The buzz at Thursday night’s Night at the Fights, put on each year by NAIOP Pittsburgh to benefit Habitat for Humanity, was amazingly upbeat. A lot of commercial real estate brokers there and while they are a positive bunch, in public brokers usually talk poor. It seems there are just too many deals and users right now to suppress the optimism. The talk was of a Walgreen’s operations center, Ensinger Plastics, mysterious 250,000 sq. ft. users ready to sign and, of course, the Shell cracker.
Shell’s Ate Visser told the Post-Gazette this morning that the company was exercising its option to by the site from Horsehead Corp. (http://tinyurl.com/mr46xkb). That’s a big deal in and of itself but the crowd last night seemed to be looking for more. If I assimilate what I heard from dozens of people who seem to be in the know about Shell’s plans (all of whom can’t actually be in the know, of course), I would say that our collective impatience will be satisfied next week. Commercial real estate people have been known to spin self-fulfilling prophecies before. We won’t have to wait long to find out on this one.

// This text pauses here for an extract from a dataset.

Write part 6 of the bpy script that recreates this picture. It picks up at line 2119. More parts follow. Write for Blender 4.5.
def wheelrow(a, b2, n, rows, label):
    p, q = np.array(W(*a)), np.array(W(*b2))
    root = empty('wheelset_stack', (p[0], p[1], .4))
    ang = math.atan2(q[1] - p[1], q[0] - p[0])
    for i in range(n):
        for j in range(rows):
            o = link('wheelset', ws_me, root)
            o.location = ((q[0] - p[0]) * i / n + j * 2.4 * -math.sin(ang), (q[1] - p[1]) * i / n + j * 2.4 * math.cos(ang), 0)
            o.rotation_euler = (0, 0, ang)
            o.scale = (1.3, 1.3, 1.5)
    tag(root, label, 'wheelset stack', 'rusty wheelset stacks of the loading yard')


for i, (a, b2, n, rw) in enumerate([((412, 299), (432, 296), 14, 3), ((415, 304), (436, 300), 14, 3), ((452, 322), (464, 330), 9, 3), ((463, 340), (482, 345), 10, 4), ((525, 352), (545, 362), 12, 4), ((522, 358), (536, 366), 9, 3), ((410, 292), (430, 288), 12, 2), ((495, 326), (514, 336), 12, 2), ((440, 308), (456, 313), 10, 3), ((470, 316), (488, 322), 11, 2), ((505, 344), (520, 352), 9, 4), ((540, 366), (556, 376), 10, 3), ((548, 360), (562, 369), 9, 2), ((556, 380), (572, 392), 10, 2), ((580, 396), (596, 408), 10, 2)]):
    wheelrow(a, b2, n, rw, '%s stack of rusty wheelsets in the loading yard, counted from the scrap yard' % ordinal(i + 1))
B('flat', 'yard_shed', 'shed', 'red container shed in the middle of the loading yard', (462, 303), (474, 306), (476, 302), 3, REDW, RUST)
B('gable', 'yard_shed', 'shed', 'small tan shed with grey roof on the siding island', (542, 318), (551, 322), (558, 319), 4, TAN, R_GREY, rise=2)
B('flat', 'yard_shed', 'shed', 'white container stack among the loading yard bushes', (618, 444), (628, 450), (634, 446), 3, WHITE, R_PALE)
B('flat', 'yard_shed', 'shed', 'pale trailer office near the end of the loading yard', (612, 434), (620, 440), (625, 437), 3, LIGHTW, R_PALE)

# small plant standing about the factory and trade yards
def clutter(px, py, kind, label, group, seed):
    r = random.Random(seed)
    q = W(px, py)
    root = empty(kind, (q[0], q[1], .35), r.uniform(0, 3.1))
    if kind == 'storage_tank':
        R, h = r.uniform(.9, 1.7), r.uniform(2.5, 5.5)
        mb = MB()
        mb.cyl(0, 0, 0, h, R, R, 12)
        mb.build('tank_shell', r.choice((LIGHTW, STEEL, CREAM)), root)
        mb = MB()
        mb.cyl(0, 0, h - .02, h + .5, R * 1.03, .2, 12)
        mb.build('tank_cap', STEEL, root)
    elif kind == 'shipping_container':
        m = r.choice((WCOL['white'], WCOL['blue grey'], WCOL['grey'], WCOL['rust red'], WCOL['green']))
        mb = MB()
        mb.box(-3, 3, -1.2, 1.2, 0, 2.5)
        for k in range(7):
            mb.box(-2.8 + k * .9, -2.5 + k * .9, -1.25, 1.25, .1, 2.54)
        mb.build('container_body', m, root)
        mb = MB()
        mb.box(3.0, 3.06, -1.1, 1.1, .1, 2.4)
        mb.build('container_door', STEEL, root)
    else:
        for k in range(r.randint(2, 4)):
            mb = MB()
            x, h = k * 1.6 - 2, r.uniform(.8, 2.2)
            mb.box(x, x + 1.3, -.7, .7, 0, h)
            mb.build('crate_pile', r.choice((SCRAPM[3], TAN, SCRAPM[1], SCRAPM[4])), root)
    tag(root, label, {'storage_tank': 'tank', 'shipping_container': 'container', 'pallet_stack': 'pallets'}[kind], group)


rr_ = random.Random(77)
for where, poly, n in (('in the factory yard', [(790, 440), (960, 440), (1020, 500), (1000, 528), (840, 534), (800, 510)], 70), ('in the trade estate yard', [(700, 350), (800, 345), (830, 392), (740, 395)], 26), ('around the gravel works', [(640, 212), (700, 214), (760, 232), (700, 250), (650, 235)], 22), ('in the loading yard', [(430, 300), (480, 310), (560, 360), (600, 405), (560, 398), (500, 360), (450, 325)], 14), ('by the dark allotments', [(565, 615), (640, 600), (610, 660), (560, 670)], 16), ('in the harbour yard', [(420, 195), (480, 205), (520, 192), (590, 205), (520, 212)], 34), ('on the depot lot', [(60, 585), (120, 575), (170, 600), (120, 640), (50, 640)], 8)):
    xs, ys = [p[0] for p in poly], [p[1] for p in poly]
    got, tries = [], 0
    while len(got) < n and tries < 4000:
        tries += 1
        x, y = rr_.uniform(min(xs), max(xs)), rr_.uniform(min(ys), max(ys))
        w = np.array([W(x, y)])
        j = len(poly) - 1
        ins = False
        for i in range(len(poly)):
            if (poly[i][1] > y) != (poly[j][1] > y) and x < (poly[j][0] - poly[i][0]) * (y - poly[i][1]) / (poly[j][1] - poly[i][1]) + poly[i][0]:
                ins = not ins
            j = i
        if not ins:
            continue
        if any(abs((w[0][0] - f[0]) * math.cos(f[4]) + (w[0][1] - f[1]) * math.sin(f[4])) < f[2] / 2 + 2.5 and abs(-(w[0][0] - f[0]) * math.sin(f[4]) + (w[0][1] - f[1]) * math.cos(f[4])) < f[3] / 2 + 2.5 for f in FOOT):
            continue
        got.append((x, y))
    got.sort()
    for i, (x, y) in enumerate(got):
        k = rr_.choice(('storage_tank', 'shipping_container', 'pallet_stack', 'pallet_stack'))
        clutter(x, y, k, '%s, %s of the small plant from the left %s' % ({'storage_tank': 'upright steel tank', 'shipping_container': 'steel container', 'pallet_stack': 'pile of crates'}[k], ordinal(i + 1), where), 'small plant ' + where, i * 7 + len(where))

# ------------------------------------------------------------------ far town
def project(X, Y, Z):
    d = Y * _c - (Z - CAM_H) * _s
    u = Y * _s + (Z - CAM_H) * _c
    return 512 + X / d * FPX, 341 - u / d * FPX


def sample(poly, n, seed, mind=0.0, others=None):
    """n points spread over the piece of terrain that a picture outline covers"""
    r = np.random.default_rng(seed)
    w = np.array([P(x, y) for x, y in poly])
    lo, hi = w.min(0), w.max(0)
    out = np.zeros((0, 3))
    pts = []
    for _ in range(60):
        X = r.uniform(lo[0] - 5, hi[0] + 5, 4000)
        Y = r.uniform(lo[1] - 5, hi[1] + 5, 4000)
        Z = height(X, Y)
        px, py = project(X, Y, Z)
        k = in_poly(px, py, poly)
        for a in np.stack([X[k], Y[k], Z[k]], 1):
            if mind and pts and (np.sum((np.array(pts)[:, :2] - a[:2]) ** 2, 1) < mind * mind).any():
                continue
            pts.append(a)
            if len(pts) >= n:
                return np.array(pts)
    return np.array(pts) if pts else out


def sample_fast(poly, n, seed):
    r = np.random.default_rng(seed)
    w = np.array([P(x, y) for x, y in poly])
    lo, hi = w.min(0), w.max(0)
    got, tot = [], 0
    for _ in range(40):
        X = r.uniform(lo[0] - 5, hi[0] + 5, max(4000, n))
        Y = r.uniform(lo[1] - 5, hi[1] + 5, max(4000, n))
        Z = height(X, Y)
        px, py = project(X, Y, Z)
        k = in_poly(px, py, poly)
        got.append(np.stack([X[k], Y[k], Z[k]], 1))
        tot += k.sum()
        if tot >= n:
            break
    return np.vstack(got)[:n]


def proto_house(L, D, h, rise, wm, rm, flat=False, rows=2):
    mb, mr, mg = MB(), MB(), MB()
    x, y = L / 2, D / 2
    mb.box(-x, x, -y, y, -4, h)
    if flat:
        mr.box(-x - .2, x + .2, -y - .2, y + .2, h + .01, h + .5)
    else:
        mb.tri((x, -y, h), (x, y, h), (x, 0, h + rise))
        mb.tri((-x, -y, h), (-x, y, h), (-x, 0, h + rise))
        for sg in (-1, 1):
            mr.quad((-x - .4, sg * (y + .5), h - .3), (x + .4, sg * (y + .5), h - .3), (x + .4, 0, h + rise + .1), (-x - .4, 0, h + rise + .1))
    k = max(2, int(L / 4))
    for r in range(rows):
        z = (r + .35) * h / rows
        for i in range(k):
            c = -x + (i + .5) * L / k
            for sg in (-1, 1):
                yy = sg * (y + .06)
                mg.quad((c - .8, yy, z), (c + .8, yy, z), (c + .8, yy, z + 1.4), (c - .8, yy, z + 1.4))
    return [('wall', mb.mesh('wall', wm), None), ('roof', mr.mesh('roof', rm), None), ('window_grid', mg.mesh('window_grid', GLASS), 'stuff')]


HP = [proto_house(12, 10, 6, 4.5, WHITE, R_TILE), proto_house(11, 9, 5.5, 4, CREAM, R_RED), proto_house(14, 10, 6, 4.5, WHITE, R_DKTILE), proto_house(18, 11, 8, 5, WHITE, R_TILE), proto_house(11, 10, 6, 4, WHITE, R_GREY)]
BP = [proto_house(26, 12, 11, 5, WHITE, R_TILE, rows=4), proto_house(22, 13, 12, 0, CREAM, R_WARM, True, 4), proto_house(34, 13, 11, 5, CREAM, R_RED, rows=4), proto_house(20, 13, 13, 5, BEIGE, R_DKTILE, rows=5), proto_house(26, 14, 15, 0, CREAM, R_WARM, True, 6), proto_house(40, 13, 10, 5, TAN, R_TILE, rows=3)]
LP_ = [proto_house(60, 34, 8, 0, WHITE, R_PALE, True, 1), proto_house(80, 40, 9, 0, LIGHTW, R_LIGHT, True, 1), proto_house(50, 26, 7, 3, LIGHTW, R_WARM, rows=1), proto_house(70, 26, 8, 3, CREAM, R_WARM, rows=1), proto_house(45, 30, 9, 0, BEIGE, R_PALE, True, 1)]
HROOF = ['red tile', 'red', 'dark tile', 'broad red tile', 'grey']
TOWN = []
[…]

The other heartening takeaway from two nights of rubbing elbows with regional leaders and real estate execs is that it’s clear that more investors and industries are looking at Pittsburgh than we even know at this point. At the risk of sounding like a sunshine pump, it’s hard to imagine the region being better positioned.
It feels like the polar opposite of 1983. Back then, we couldn’t imagine that the steel industry was really gone for good. Now it seems unreasonable to think that another industry might come back and replace the ones that left 30 years ago. If there is an industrial train pulling into the station right now, there will need to be a monumental coalition of government, foundations, labor and business owners to move the dial on infrastructure, pensions, immigration, etc. Solutions will need to rise above politics or Pittsburgh’s growth will be stunted.